◆ Exercise prompt:
Copy each line that holds "scene".

◆ Source material:
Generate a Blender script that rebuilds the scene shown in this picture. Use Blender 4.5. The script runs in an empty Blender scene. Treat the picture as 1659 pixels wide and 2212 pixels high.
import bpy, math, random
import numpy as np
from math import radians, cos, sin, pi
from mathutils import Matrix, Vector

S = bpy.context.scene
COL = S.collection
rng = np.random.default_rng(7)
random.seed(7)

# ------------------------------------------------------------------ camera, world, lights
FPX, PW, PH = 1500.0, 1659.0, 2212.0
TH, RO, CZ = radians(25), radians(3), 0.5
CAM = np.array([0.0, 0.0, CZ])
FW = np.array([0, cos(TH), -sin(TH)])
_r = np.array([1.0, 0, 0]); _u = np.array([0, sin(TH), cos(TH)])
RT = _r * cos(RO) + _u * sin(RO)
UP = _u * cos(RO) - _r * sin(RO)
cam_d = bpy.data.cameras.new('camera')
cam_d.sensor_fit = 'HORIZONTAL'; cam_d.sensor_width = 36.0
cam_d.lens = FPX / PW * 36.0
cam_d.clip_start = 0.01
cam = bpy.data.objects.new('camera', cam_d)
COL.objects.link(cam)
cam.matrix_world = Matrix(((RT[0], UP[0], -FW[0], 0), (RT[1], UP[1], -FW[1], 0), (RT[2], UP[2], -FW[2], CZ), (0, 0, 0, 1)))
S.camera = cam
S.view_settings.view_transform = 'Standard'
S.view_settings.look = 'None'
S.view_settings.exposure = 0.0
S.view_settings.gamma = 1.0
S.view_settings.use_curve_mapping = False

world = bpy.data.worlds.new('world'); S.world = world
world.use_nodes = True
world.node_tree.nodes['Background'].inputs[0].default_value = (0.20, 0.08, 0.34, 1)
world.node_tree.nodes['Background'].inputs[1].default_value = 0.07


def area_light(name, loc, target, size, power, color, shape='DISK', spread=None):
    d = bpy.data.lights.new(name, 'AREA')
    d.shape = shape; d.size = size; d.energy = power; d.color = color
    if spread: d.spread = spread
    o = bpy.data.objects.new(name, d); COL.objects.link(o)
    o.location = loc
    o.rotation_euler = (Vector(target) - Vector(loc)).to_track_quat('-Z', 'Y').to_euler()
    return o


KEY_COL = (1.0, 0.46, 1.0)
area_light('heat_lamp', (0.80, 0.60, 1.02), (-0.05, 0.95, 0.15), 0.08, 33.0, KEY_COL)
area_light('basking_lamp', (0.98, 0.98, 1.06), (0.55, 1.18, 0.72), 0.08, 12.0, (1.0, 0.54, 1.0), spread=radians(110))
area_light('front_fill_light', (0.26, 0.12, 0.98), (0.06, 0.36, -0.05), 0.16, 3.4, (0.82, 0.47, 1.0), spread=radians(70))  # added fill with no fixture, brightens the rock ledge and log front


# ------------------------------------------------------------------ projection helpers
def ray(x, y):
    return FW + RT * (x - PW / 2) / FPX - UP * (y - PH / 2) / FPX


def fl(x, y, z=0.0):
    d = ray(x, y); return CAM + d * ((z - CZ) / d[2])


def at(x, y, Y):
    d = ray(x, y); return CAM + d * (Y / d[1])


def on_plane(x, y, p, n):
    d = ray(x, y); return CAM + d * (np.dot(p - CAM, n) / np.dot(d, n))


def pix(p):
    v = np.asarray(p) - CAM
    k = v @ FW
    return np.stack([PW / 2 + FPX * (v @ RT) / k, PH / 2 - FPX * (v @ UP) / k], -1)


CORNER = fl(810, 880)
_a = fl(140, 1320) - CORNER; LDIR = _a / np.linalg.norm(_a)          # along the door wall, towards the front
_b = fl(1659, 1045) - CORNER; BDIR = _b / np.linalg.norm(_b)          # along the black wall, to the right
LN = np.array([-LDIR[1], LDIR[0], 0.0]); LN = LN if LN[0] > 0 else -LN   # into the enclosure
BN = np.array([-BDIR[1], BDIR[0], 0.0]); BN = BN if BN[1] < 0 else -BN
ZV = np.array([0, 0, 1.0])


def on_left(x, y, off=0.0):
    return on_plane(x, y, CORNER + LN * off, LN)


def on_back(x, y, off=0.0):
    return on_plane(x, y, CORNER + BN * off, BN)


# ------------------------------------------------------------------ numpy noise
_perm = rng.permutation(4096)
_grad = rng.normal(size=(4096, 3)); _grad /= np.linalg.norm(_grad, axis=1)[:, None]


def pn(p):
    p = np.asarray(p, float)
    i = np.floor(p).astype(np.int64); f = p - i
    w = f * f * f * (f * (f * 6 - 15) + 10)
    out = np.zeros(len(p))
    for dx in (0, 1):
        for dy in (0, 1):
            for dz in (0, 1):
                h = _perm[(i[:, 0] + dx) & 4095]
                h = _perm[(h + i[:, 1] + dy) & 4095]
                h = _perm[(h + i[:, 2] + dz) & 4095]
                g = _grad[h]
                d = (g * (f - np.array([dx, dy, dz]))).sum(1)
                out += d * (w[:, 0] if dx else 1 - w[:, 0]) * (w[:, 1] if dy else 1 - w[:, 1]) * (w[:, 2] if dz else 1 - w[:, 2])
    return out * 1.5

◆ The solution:
Generate a Blender script that rebuilds the scene shown in this picture. Use Blender 4.5. The script runs in an empty Blender scene. Treat the picture as 1659 pixels wide and 2212 pixels high.
S = bpy.context.scene